The media of film and photography merge significantly in A. Gonzalez Innaritu’s film Amores Perros. A huge admirer of Nan Goldin’s photography, to the point that at a meeting with the producer he took a book of her photography to use as direct reference for the whole look of the film – the producer brought the same book along. Every aspect of the making of this film was heavily influenced by the look of her photography down to the type of film used to shoot it. This film is a perfect example of “… the mediums conflicted relation to movement and stasis … through the encounter of cinema and photography.” (Still Moving: Between Cinema and Photography, Karen Beckman and Jean Ma, ed’s, p138) the structure of this film relies heavily on the still image within the moving image which serves to further illustrate time, motion and movement (Still Moving: Between Cinema and Photography, Karen Beckman and Jean Ma, ed’s, p137) “… these narrative and formal manifestations of interrupted or strained motion are reinforced by the intrusion of a phenomenal number of still photographs into the mies-en-scene of the film.” . Gonzalez Innaritu’s constant iteration between film and photography reinforces my argument that the still image within the moving image can act as a powerful medium to tell a story or present a potent piece of communication. The intellect of the audience is actively engaged in bridging the gaps of time and space that occur between the two processes (Still Moving: Between Cinema and Photography, Karen Beckman and Jean Ma, ed’s, p155) “… he (Gonzalez Innaritu) takes cinema to the edge of itself by staging its repeated encounters with stasis, photography and the instant, creating a visual and temporal gap, a pause for thought and imagination.” .

This play with time and scale alongside media and technology is a recurring undercurrent in all of the work discussed so far, it is not enough to have something to say but – arguably more important – is how you say it, with what medium. Marshall McLuhan in the 60’s, (and Lev Manovich more recently, 2001), expands on this statement in his books The Medium is the Message and Understanding Media, where he explains that any medium escapes attention as a mode of communication until it has content and why it can so easily be overlooked by the designer of visual communication – media is invisible without a message at its heart (Still Moving: Between Cinema and Photography, Karen Beckman and Jean Ma, ed’s, p155) “… he (Gonzalez Innaritu) takes cinema to the edge of itself by staging its repeated encounters with stasis, photography and the instant, creating a visual and temporal gap, a pause for thought and imagination.” . Semiotics is the study of the theory behind sign systems, structures and their meaning.
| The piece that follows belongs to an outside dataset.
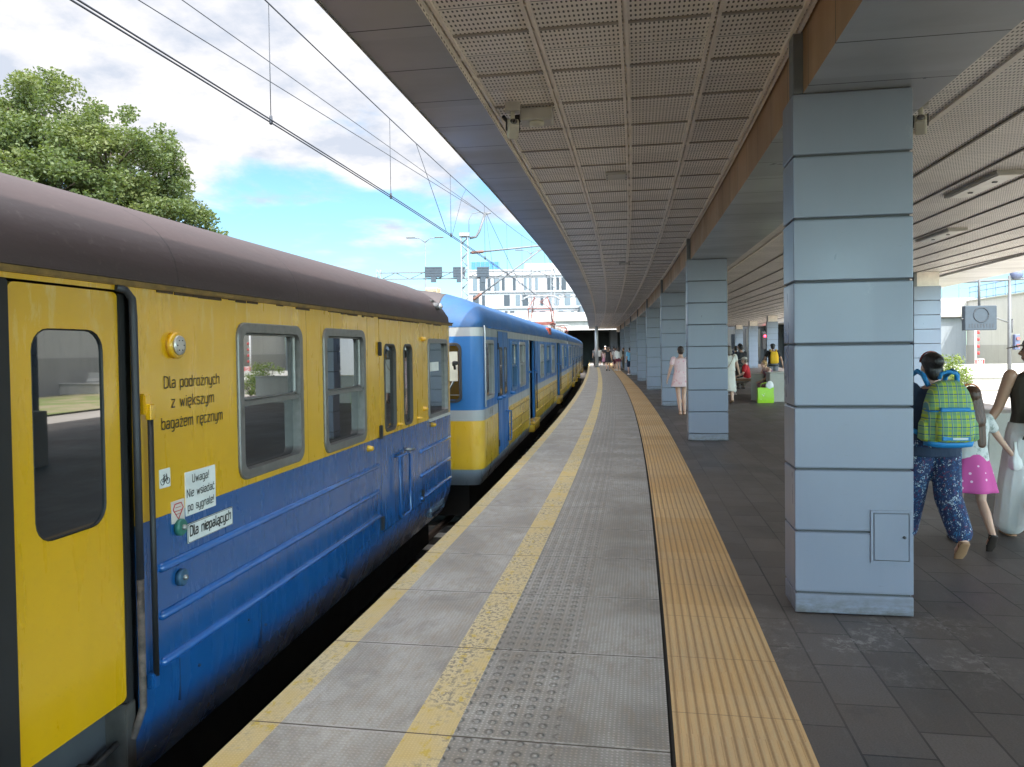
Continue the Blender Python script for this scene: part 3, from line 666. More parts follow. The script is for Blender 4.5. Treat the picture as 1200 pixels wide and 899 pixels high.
# bent pipe beside the door
pip=[(-6.16,1.885,.0),(-6.10,1.875,.006),(-6.065,1.84,.012),(-6.060,1.76,.012),(-6.056,1.2,.012),(-6.056,.62,.012),(-6.056,.15,.012),(-6.055,.06,.012),(-6.085,.0,.006),(-6.10,-.06,-.01)]
mb=MB(); mb.tube([FS(*p) for p in pip[:6]],.0165,10); mb.build('door_pipe',mat('chipped_dark_paint',(.02,.022,.03),.5,var=.3),t1)
mb=MB(); mb.tube([FS(*p) for p in pip[5:]],.016,10); mb.build('door_pipe',mat('flaking_pipe',(.085,.065,.055),.75,.1,var=.9,vs_=22),t1)
mb=MB(); mb.tube([FS(-5.992,1.34,.035),FS(-5.992,.17,.035)],.013,10); hr=mb.build('handrail',BLACK,t1)
mb=MB(); fbox(mb,FS,-6.022,-5.962,1.335,1.425,0,.03,bev=.006); mb.box(FS(-5.992,1.345,.035),(.03,.032,.07),bev=.005); mb.build('bracket',YEL1,hr)
mb=MB(); fbox(mb,FS,-6.015,-5.97,.115,.185,0,.04,bev=.006); mb.build('bracket',BLU1,hr)
RIB1=mat('rib_highlight_blue',(.013,.11,.36),.16,coat=.8)  # lighter than the body blue: the ribs' highlight is painted in
# ribs on the blue side
for u0,u1,z in[(-5.885,-2.84,.62),(-5.885,-2.84,.40),(-5.885,-2.84,.185)]+[(-1.49,-.2,z) for z in(.56,.31,.075)]+[(-12.5,-7.7,z) for z in(.62,.40,.185)]:
    mb=MB(); mb.caps(FS(u0,z,.0),FS(u1,z,.0),.023,.023,flat=(1,1)); q=mb.build('rib',RIB1,t1);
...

Semiotics can be opened up and related to how we read an image based on the media it has been created with – for example a drawn image will have a different visual message to a photograph of the same image.

Interactive design and interactive screens – the democracy and interaction with the technology and screens we are surrounded by – makes the success of visual communication vital and critically dependent upon our ability to understand narrative, audience and drama (Screen: NewMedia, New Narrative: The Lost Legacy of Film, J. Helfand, p119) the playfulness of the fine artists and filmmakers discussed all use the screen combined with new technologies to create  narrative and drama with great effect, and could be seen as a model for development in the computer screen, using the richness and tactility of these arthouse examples in our everyday consumption of visual communication. We are a sophisticated society that is highly tuned to the subtleties and ease with which the worlds information is at our finger tips, an email is sent in a moment a phone call can be made instantly to the other side of the world, there is no corner untouched by the omnipresent screen and digital communication. Designers tapping into our innate understanding of multiple media and utilizing the impact that still image within moving image have a potent formula to work with. Baron, when speaking about her experimental documentaries says she never sets out to make neatly packaged hour long documentaries that pretend to have all the evidence weighed up and a rounded conclusion formed. She invites the audience to have some intellectual participation, presenting the imagery and footage and asking the viewer to reach their own decisions. In conclusion, this acknowledgment of democracy and participation of the audience and a technology savvy consumer forms the difference between the onesidedness of oration seen in traditional narrative structures and the collective role of storytelling that social networking, the internet and digital screen has to offer – a “… hybridization of alternatives.”  (Post Cinema: Digital Theory and the New Media.)